● Problem details
Find the lines that contain the word "pixels" and copy each one.

● Dataset
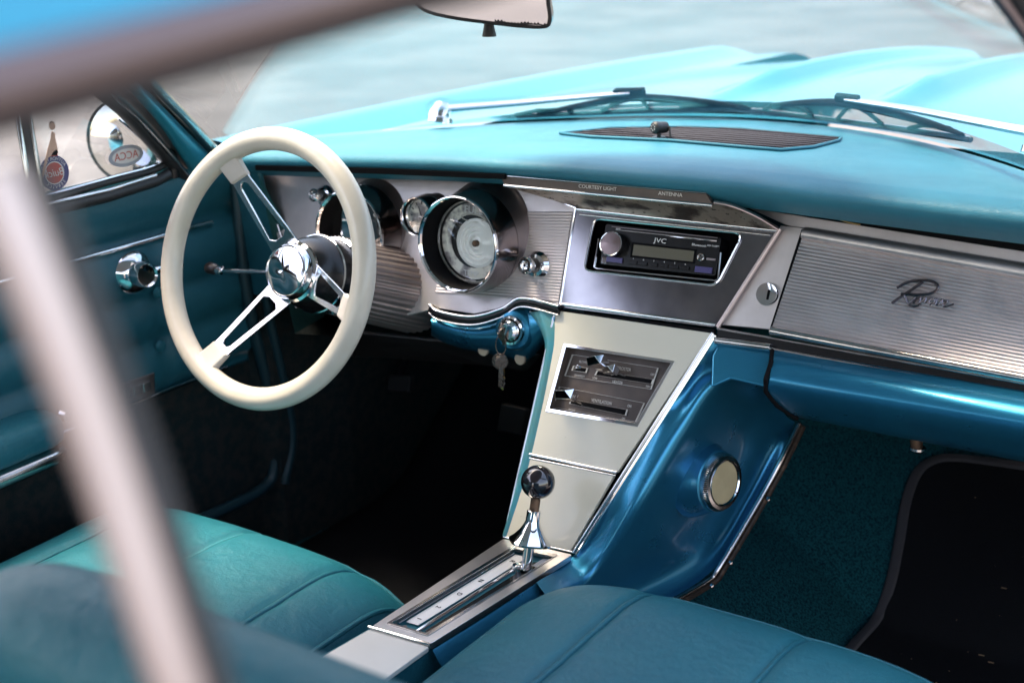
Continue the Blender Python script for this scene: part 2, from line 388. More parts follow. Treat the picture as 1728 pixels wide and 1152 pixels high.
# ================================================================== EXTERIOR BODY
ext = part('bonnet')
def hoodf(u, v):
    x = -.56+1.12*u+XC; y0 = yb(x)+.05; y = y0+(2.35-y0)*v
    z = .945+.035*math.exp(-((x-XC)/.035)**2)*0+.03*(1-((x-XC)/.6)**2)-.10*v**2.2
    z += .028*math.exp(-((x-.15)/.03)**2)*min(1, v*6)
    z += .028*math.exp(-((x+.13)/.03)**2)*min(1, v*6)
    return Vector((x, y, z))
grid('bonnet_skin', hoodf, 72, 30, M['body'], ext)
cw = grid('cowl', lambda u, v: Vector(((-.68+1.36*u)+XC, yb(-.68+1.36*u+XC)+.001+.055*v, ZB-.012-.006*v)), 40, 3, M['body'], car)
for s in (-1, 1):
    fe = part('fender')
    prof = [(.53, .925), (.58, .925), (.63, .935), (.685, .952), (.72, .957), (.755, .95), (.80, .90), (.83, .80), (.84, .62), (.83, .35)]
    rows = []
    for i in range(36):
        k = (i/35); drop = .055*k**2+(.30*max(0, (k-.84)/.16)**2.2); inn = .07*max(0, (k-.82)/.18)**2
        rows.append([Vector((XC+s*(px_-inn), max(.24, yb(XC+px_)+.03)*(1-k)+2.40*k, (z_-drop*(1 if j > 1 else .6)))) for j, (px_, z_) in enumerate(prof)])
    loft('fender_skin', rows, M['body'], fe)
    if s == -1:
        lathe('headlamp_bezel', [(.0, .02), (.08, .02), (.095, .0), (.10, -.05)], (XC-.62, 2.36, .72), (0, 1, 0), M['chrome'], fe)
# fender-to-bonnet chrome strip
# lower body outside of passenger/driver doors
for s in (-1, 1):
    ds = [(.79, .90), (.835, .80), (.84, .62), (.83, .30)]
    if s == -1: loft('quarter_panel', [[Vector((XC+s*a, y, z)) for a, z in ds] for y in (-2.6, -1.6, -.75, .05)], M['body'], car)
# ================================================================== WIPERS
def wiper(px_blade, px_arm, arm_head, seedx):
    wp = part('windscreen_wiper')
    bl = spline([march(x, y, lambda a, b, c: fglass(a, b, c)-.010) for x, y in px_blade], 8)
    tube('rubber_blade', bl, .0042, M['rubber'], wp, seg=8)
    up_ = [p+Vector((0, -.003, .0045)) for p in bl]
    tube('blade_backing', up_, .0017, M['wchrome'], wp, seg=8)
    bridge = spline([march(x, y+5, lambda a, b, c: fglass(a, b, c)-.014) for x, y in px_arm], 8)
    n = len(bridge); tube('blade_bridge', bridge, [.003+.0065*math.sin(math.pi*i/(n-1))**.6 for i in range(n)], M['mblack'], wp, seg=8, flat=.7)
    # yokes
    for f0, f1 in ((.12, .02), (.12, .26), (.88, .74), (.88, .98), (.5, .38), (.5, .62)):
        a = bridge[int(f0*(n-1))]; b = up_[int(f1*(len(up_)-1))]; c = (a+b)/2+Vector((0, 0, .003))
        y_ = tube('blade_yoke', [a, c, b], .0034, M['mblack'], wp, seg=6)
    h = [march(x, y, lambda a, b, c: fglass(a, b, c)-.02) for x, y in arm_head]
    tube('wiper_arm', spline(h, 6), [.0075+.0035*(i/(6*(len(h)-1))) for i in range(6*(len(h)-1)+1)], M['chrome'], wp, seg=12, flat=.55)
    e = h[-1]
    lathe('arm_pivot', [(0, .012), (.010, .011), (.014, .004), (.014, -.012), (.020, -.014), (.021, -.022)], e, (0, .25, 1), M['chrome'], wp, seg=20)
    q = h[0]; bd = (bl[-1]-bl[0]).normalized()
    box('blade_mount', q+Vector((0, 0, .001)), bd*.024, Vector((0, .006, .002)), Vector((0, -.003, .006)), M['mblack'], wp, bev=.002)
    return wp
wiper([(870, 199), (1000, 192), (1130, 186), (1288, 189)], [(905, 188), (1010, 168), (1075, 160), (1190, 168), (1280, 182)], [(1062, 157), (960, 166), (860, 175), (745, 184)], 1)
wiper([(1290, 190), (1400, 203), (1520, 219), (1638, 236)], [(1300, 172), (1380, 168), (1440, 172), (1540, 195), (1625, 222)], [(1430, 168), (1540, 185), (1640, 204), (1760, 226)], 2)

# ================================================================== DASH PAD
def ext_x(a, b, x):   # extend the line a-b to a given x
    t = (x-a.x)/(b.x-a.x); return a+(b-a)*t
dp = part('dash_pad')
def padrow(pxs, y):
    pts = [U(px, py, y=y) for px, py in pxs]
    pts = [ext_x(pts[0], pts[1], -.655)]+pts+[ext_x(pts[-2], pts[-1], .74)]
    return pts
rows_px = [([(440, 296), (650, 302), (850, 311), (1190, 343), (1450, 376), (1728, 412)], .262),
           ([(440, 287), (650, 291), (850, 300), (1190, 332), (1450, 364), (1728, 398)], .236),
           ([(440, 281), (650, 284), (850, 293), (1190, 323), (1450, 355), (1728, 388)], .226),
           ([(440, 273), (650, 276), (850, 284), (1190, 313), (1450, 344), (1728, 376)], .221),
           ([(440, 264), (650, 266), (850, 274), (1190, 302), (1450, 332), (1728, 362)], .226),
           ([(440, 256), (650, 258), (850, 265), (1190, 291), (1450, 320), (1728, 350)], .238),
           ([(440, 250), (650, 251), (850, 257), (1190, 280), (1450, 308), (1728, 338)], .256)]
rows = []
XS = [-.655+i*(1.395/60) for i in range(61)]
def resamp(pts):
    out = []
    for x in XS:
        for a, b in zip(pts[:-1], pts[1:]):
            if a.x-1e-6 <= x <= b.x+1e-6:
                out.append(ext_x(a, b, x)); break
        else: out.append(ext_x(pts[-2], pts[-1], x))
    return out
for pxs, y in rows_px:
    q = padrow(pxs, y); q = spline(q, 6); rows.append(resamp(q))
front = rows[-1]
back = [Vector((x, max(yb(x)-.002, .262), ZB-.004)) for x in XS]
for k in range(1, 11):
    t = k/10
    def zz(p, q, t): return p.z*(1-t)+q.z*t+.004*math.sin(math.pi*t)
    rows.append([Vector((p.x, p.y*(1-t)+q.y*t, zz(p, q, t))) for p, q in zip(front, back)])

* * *

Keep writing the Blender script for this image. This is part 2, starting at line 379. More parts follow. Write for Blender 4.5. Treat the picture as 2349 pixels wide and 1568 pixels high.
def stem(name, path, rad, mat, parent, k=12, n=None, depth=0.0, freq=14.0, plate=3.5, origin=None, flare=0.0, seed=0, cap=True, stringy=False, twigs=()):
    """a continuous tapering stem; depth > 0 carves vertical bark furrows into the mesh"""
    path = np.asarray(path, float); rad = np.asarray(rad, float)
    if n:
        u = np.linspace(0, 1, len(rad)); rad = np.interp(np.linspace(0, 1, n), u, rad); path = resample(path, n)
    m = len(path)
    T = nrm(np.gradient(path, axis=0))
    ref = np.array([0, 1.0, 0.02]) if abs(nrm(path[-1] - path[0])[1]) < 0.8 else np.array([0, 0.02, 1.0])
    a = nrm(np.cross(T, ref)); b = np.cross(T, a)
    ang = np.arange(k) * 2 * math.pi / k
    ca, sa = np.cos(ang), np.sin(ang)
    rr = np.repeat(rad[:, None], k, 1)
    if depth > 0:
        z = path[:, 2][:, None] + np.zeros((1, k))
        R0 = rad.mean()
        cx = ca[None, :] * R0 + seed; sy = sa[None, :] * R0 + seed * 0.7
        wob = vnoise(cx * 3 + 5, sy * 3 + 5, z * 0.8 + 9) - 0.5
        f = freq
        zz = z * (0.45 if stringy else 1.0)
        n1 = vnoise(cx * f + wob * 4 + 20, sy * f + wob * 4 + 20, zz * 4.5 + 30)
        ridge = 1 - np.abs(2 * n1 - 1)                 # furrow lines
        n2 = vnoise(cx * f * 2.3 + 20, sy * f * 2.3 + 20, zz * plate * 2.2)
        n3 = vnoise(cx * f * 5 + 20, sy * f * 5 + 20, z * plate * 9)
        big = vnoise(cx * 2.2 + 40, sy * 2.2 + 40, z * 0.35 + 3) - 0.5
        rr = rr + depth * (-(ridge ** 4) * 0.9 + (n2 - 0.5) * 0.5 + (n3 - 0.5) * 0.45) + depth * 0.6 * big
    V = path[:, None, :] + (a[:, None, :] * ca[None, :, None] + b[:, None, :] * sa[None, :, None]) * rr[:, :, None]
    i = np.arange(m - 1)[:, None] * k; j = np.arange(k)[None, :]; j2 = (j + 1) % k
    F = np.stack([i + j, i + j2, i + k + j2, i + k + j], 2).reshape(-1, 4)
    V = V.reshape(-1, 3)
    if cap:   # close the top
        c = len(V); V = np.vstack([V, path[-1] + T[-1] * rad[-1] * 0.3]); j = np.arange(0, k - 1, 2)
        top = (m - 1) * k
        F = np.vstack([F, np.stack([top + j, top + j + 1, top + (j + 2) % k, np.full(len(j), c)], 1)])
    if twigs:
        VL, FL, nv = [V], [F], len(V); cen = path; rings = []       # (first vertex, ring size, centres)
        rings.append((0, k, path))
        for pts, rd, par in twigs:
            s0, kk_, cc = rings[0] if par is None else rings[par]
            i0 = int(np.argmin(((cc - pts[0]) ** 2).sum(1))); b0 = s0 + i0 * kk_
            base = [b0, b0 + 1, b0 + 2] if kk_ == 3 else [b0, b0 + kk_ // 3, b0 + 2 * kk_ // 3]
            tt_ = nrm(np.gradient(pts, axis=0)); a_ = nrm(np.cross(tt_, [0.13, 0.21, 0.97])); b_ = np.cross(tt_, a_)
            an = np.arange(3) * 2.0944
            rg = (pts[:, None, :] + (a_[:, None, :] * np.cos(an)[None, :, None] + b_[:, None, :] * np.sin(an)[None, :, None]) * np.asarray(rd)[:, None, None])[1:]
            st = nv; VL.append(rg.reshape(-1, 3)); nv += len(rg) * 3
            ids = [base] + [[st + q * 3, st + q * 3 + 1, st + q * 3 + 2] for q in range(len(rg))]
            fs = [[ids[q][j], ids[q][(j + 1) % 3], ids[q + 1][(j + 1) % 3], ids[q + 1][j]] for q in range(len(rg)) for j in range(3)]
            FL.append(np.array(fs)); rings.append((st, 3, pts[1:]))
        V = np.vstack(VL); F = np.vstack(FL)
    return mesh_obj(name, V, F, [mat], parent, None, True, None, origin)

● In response
Continue the Blender Python script for this scene: part 2, from line 388. More parts follow. Treat the picture as 1728 pixels wide and 1152 pixels high.
Keep writing the Blender script for this image. This is part 2, starting at line 379. More parts follow. Write for Blender 4.5. Treat the picture as 2349 pixels wide and 1568 pixels high.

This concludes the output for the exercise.